From growing up in Brooklyn to opening Manhattan’s iconic Studio 54, hotelier Ian Schrager is a New Yorker through and through — but he plays the part of an Angeleno more effortlessly than some of Hollywood’s biggest stars.
“Each part is an official part of the whole, like a movie,” he says of producing his latest California project, the West Hollywood Edition, as he sits at an oversized picnic table in the all-white penthouse suite, sunshine pouring through the floor-to-ceiling windows. “The script, the visuals, the actors, the actresses, the setting… all of it comes together to make a good movie.”
Apt similes aside, Schrager just gets Los Angeles, a city with multiple personalities that isn’t particularly easy for visitors to get to know.
“West Hollywood is always a destination,” he says. “To me, when I come to California, I want to see movie stars. I want to see the ocean. A world-class city, LA has a lot of different areas now, but not all areas are equal. This is such a centrally located place, it’s got a geographical edge.”

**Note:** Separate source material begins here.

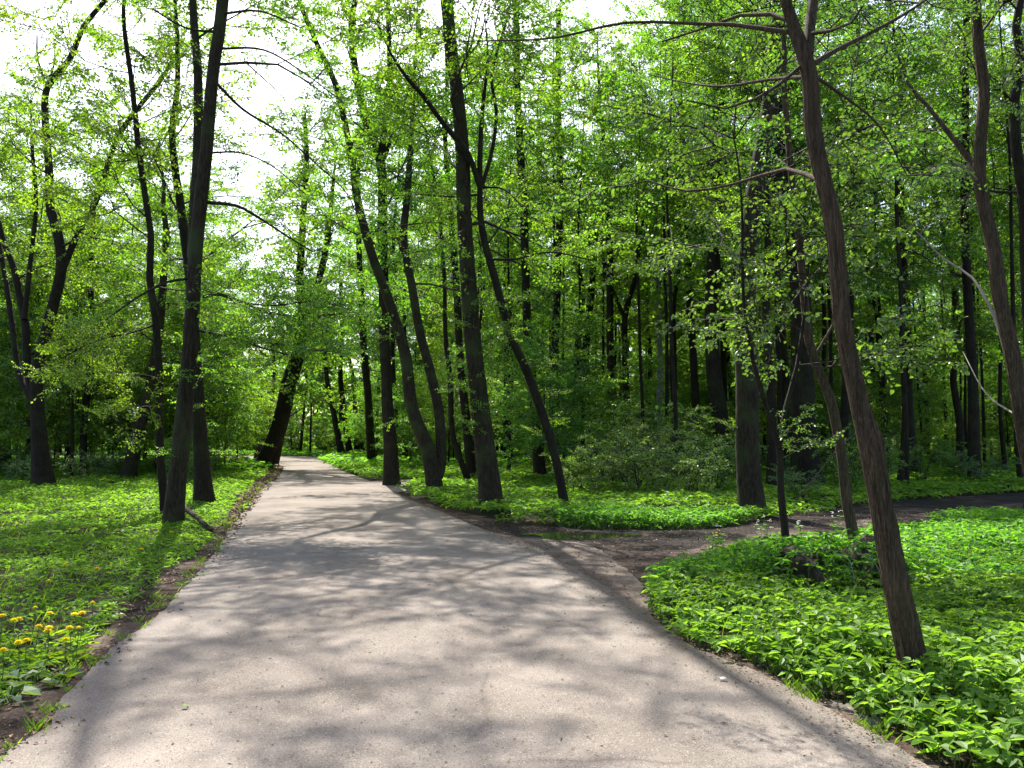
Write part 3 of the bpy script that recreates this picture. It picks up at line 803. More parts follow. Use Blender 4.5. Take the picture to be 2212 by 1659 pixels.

His grip on what LA locals and tourists alike are looking for in a hotel is apparent throughout the property, from the minimalist design and refreshing outdoor space to the vegetable-forward menu at palm-covered restaurant Ardor and the old Sunset Strip glamour of the disco ball-clad underground nightclub.
COURTESY OF THE WEST HOLLYWOOD EDITION
This level of understanding is ultra-important in a place like Los Angeles, where hanging out in hotels is a local’s activity — and where the rich and famous only want to be spotted on their own terms. The service at the WeHo Edition is luxurious but never intrusive, allowing for the anonymity A-listers sometimes crave while simultaneously creating a scene so camera-ready, it might inspire them to tip off the paparazzi.
“All the public spaces in the hotel are geared towards the people who live in LA,” Schrager says. “It’s a new kind of gathering place. I think a hotel has more to offer — it’s not just a restaurant, it’s a restaurant-plus. Not just a bar, it’s a bar-plus. When you offer all of these things under one roof, when they all come together and alchemy happens, they become magical. It’s the secret sauce.”
Mirroring the distinctive and somewhat isolated neighborhoods that make up Los Angeles County, the hotel offers a siloed space to indulge every mood.
To satiate care-free, beachy cravings, head to the leafy rooftop pool area and sip a citrusy mezcal cocktail from a cushy white lounge chair among the clouds (though clouds rarely interrupt the perfect blue sky for very long).
COURTESY OF THE WEST HOLLYWOOD EDITION
To feel like a celebrity, meet for martinis at the sleek lobby bar and then head downstairs to Sunset to dance the night away with the likes of Emily Ratajkowski, Ashlee Simpson, Janelle Monáe, Paris Hilton, and Post Malone — all of whom have reportedly busted a move beneath the disco balls.
The next day, nurse the hangover with a CBD facial at the spa and lunch at Ardor, where chef John Fraser’s shareable, detox-friendly menu includes artful vegetable dishes like beet petals and raw cauliflower cacio e pepe with an emphasis on farmers market finds.
All of this is assuming you ever leave your room — and if you opt for one of the suites that comes with its own giant outdoor patio and views of the Hollywood Hills from the bathtub, fair warning: you probably won’t.
COURTESY OF THE WEST HOLLYWOOD EDITION
In fact, you may never even make it out of bed.
“At the end of the day, you have to have a great bed,” Schrager says, and Edition hotels worldwide are known for sparing no expense when it comes to giving guests a great night’s sleep. “Not only the mattresses, and the box springs, but the pillows and the duvet and all that have to be the best possible.”
If you’re the type to give the tabloids something to talk about, you might be better off sleeping in anyway, because, well, Schrager says it best: “What you do in LA, the whole world knows about.”